I got down on my hands and knees and scrubbed the kitchen floor this weekend. I scoured the dimpled linoleum to its true color that I have never liked but which is nonetheless clean. The bleach made my hands red and caused the tiny cuts I was not aware I had to sting, but it felt really good when I was finished.
I set up the hammock and the tire swing in the backyard maple, its miserly offering of sap this season all forgiven. I am raking dry grass and seed pods this afternoon toward a small fire on the old concrete slab at the back of the property that was once the floor of a carriage house. Yesterday I cooked my Easter Dinner over such a fire in cast iron pots brought home from Africa and unused since. Anticipate a post on how to bake onion beer bread in a number 3 potjie as soon as I have the chance to upload the photographs.
It is another glorious day, alone with time that is all mine. The cast iron wind chime my sister gave us as a wedding present is clanging like the bell buoys of Maine in this light breeze. I see that all the ornamental trees in the neighborhood are bursting to bloom, even as the wild apples in the field beyond the garden gate have yet to flower. This is wise of the apples, for a cold rain may wash away the pollen and ruin the crop.
I am walking around barefoot on ground that has only just thawed. I feel it give way beneath the pressure of my feet, yet rebound without recording the impression of my passage. I notice the ephemeral wildflowers in my shade garden are mostly above ground, now, with trillium leaves unfurling even now and blood root not far behind. There are the tips of yellow lady slippers, and jack-in-the-pulpit, and giant Solomon's seal. Welcome back, my friends. I will clear away the dross of winter to give you space to breathe.

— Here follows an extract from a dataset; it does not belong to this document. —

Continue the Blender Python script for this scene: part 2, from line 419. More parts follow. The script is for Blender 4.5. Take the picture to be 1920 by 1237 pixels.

I smell the woodsmoke and the crackle of dry grass from the little fire and it reminds me of fire lines I have tended in prescribed burns. An old friend and lover who reads this blog once wrote the line "What is love but a leaf pile burning", but I think it is also a drip torch, the old tool of my trade as sometimes squad leader of an ignition crew dragging fire through the cat brier and bluestem on the Cape and Islands. Equal parts gas and diesel, and from this, well applied, the renewal of pine forest and sandplain grasslands and the rarities they contain. Love is stepping back into the black when the flame blows back, using fire to direct fire, and unaware of how the smoke permeates clothes, hair and skin until out of the fire and back in polite company.